Short exercise
Extract exactly the lines from the top of the records through the line containing "R = math.radians", and keep pictures out of the copy.

Source data
* START *
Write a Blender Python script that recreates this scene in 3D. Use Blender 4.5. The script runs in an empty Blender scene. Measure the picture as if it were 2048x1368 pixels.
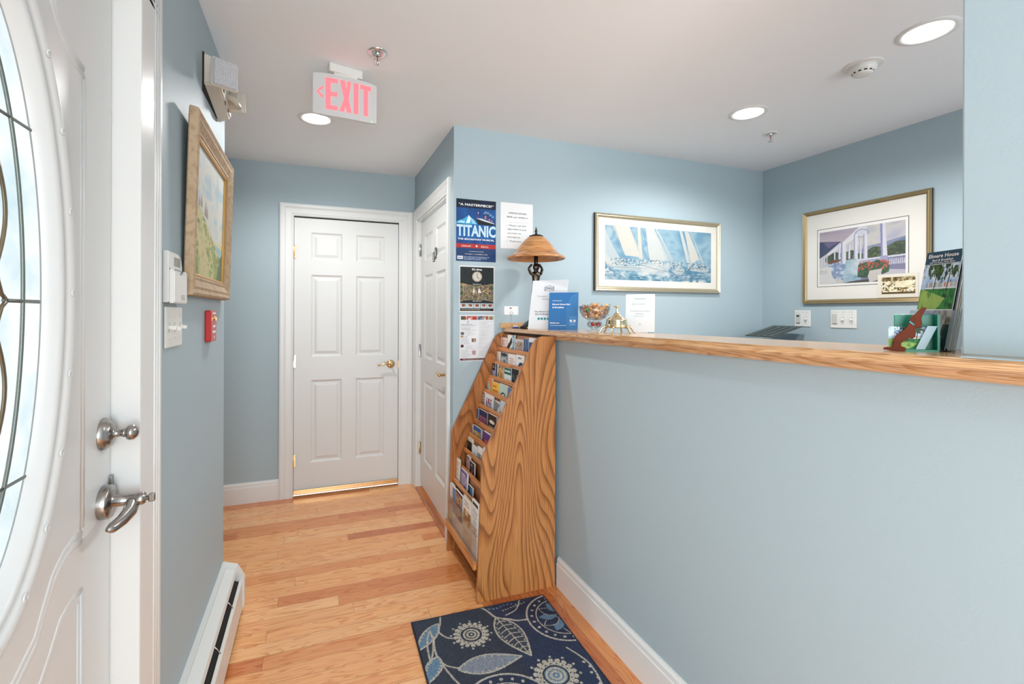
import bpy, bmesh, math, random
import numpy as np
from mathutils import Matrix, Vector, Euler
random.seed(7); RNG = np.random.RandomState(11)
SC = bpy.context.scene
COL = SC.collection
PI = math.pi
R = math.radians

# ------------------------------------------------------------------ camera, world, lights, exposure
cam_d = bpy.data.cameras.new('camera'); cam = bpy.data.objects.new('camera', cam_d); COL.objects.link(cam)
cam_d.sensor_width = 36.0; cam_d.sensor_fit = 'HORIZONTAL'
cam_d.lens = 941.7 / 2048 * 36.0
cam_d.shift_x = (1024 - 979.96) / 2048
cam_d.shift_y = (626.77 - 684) / 2048
cam_d.clip_start = 0.02; cam_d.clip_end = 60
EYE = 1.3454
cam.matrix_world = (Matrix.Translation((0, 0, EYE)) @ Matrix.Rotation(-R(20.5278), 4, 'Z')
                    @ Matrix.Rotation(PI / 2, 4, 'X') @ Matrix.Rotation(R(0.2053), 4, 'Z'))
SC.camera = cam

world = bpy.data.worlds.new('world'); SC.world = world; world.use_nodes = True
bg = world.node_tree.nodes['Background']
bg.inputs[0].default_value = (0.88, 0.96, 1.0, 1); bg.inputs[1].default_value = 2.0

def area(name, loc, rot, sx, sy, power, color):
    l = bpy.data.lights.new(name, 'AREA'); l.shape = 'RECTANGLE'; l.size = sx; l.size_y = sy
    l.energy = power; l.color = color
    o = bpy.data.objects.new(name, l); COL.objects.link(o); o.location = loc; o.rotation_euler = rot
    return o
# two fill lights added behind the camera; daylight enters by the oval door glass
area('hall_fill_light', (-0.70, -2.19, 1.25), (R(90), 0, 0), 3.0, 1.9, 102, (0.88, 0.955, 1.0))
area('office_fill_light', (2.2, -0.98, 1.5), (R(90), 0, 0), 1.3, 1.3, 14, (0.90, 0.96, 1.0))
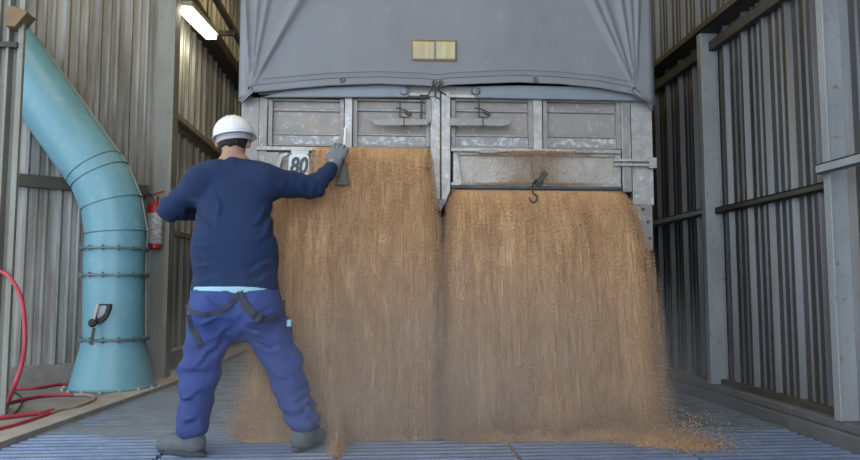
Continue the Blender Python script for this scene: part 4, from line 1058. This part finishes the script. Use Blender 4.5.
n_ = noi(t, coords(t, (1, 1, 1)), 3.0, 2)
mu = t.nodes.new('ShaderNodeMath'); mu.operation = 'MULTIPLY'; t.links.new(mr.outputs[0], mu.inputs[0]); t.links.new(n_, mu.inputs[1])
mu2 = t.nodes.new('ShaderNodeMath'); mu2.operation = 'MULTIPLY'; mu2.inputs[1].default_value = 1.25; t.links.new(mu.outputs[0], mu2.inputs[0]); t.links.new(mu2.outputs[0], pv.inputs['Density'])
M['hanging_dust'] = vm
prof = [(math.cos(a), math.sin(a)) for a in np.linspace(-.18, PI/2-.01, 12)]
mb = MB().lathe((0, 0, 0), prof, 32); mb.v = [(DC.x+x*DR.x, DC.y+y*DR.y, max(.005, DC.z+z*DR.z)) for x, y, z in mb.v]
tag(mb.build('dust_cloud', 'hanging_dust'), 'thin pale dust hanging over the floor in front of the falling wheat', 'dust', kind='stuff')

# ------------------------------------------------------------------ light
W = bpy.data.worlds.new('world'); bpy.context.scene.world = W; W.use_nodes = True
bg = W.node_tree.nodes['Background']; bg.inputs[0].default_value = (.80, .90, 1.0, 1); bg.inputs[1].default_value = 2.6
def area(name, loc, rot, sx, sy, e, col):
    l = bpy.data.lights.new(name, 'AREA'); l.shape = 'RECTANGLE'; l.size = sx; l.size_y = sy; l.energy = e; l.color = col
    o = bpy.data.objects.new(name, l); C.objects.link(o); o.location = loc; o.rotation_euler = rot; return o
area('skylight_through_doorway', (-.6, -2.6, 2.6), (math.radians(83), 0, 0), 4.5, 4.6, 120, (.86, .93, 1))
for k, (x, y, e_) in enumerate(((-1.3, 3.6, 42), (1.2, 3.6, 22), (-1.3, 7.5, 42), (1.4, 7.5, 22))):
    area('added_warm_light', (x, y, 5.45), (0, 0, 0), .3, 1.4, e_, (1, .76, .36))  # unseen area lights added under the roof to warm the upper walls
vs_ = bpy.context.scene.view_settings
vs_.view_transform = 'Standard'; vs_.look = 'None'; vs_.exposure = 0; vs_.gamma = 1; vs_.use_curve_mapping = False
cy = bpy.context.scene.cycles
cy.max_bounces = 8; cy.diffuse_bounces = 5; cy.use_denoising = True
* END *
Full output
Write a Blender Python script that recreates this scene in 3D. Use Blender 4.5. The script runs in an empty Blender scene. Measure the picture as if it were 2048x1368 pixels.
import bpy, bmesh, math, random
import numpy as np
from mathutils import Matrix, Vector, Euler
random.seed(7); RNG = np.random.RandomState(11)
SC = bpy.context.scene
COL = SC.collection
PI = math.pi
R = math.radians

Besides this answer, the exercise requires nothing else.